Sont concernés, les Etats, les collectivités territoriales, les organismes de droit public, les associations formées par un ou plusieurs collectivités ou organismes de droit public, ainsi que les entreprises publiques actives dans les domaines de l’énergie, des transports et des services postaux, dans le cadre de leurs missions de service public (non commerciales, donc).

La Directive PSI a pour but de favoriser la réutilisation, commerciale ou non, des données par une personne physique ou morale, à des fins autres que le service public initial.

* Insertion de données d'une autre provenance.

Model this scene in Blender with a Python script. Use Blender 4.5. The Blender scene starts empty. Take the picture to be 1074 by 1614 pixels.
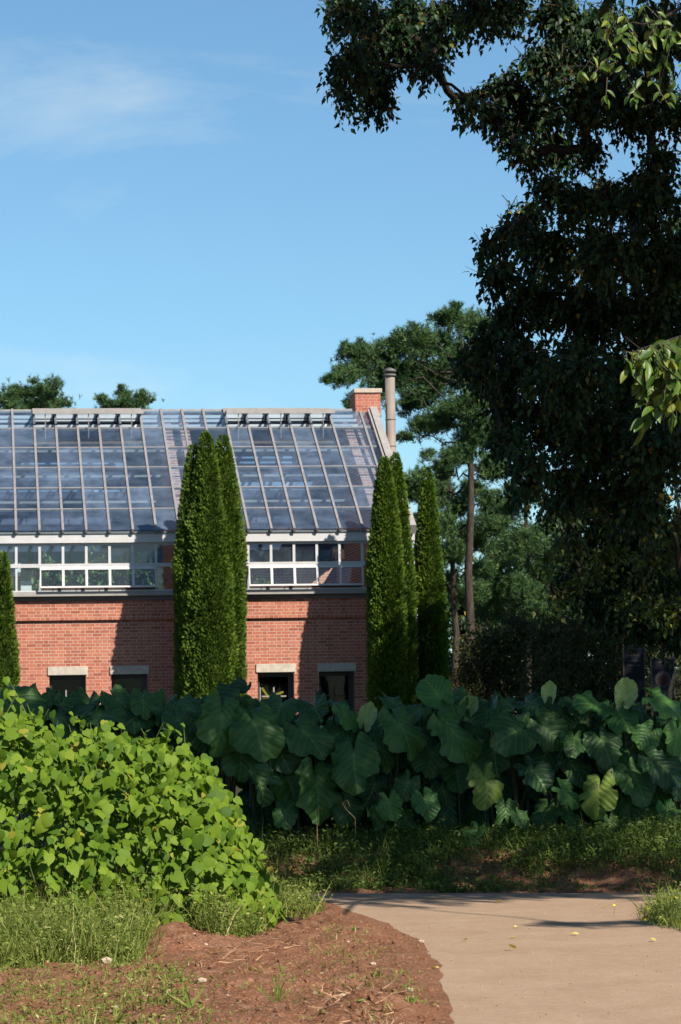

Cela oblige les organismes concernés à faire en sorte que leurs données soient quasi-automatiquement réutilisables, en adoptant pour ce faire des formats “lisibles par une machine” ou, dans le cas de données dynamiques/temps réel, par le biais d’API (interface de programmation applicative).

Selon les dispositions de la loi transposant la directive, la réutilisation des données devrait être gratuite, avec possibilité d’imputer le coût de l’anonymisation des données au réutilisateur.

La réutilisation gratuite est même une obligation pure et simple pour les données dites à “forte valeur” ainsi que pour les données de recherche financées par le biais de fonds publics.

La notion de “forte valeur” fait référence à une “réutilisation associée à d’importantes retombées socio-économiques positives au niveau de la société, de l’environnement et de l’économie, ou des statistiques…” Des retombées elles-mêmes considérées comme “importantes” en raison du type de services ou applications à valeur ajoutée et du nombre de bénéficiaires potentiels de ces services et applications. Les domaines d’application concernées sont nombreux et variés: exploitation de données géospatiales, météorologiques, statistiques, de mobilité…

Chaque pays de l’Union européenne est en droit de définir la liste de ces “données à forte valeur”.

Autre contrainte imposée par la Directive PSI: l’interdiction de rendre les conditions de réutilisation discriminatoires ou de restreindre la concurrence.